**RECORDS SUPPLIED**
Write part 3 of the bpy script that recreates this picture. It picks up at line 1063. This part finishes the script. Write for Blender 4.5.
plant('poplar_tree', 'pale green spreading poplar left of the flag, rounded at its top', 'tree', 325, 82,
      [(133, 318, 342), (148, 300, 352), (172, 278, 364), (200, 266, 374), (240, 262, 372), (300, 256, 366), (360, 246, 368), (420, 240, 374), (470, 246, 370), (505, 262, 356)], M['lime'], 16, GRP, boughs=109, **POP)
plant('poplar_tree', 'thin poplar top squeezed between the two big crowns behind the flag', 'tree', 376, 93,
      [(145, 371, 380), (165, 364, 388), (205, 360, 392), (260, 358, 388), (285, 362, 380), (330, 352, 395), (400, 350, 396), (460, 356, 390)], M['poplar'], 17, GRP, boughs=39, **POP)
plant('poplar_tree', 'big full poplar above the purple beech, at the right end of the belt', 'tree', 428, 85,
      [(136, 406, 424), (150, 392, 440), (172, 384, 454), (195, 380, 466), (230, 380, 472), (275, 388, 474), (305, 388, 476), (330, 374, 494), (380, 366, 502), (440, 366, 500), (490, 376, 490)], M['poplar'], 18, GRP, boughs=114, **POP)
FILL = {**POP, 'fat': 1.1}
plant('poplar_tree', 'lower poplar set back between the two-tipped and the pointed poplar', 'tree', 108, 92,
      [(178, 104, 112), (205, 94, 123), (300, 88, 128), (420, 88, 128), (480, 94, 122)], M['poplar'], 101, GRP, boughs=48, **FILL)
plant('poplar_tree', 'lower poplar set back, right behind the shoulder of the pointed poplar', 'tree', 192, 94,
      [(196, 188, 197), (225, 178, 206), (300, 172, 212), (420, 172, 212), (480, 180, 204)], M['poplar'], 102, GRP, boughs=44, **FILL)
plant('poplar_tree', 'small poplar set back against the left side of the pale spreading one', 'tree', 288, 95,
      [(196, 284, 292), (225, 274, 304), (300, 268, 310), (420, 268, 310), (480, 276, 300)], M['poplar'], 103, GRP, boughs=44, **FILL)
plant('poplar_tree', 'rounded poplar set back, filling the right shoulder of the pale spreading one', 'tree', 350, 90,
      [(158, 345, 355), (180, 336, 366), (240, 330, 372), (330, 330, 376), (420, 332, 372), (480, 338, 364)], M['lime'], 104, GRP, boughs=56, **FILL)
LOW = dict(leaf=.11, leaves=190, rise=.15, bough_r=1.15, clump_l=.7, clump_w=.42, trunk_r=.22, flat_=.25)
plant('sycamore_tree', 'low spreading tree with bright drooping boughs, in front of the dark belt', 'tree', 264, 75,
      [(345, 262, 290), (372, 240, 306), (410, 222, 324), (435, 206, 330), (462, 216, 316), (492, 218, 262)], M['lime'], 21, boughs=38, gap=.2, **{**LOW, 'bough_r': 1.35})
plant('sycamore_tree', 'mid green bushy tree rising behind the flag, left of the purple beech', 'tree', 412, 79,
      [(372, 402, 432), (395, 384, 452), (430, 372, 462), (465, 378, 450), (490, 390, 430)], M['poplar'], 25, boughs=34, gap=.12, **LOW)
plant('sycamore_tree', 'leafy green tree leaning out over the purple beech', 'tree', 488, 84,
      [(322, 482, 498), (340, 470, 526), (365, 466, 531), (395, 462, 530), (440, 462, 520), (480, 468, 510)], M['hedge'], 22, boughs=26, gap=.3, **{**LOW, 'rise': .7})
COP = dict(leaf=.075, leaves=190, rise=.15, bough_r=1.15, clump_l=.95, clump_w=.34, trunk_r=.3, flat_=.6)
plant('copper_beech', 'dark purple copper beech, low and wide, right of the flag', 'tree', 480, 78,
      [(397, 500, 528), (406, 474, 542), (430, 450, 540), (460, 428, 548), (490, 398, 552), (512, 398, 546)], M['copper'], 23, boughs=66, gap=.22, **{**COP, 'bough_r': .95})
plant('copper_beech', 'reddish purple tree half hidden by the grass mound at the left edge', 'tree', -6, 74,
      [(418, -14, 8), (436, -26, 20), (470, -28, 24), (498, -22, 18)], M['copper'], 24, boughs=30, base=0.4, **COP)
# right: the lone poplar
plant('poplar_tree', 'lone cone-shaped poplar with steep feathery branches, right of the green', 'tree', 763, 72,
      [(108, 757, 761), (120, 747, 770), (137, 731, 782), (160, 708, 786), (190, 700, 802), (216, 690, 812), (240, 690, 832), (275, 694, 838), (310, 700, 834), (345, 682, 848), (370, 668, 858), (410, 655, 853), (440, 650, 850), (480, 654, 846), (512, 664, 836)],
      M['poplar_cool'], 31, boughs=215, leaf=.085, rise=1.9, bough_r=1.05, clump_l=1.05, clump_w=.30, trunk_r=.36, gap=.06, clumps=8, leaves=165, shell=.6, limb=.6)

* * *

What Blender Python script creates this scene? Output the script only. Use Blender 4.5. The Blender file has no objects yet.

**TASK OBJECTIVE**
Where a line in the entries holds the word "this", copy that line.

**RESPONSE TO THE TASK**
Write part 3 of the bpy script that recreates this picture. It picks up at line 1063. This part finishes the script. Write for Blender 4.5.
What Blender Python script creates this scene? Output the script only. Use Blender 4.5. The Blender file has no objects yet.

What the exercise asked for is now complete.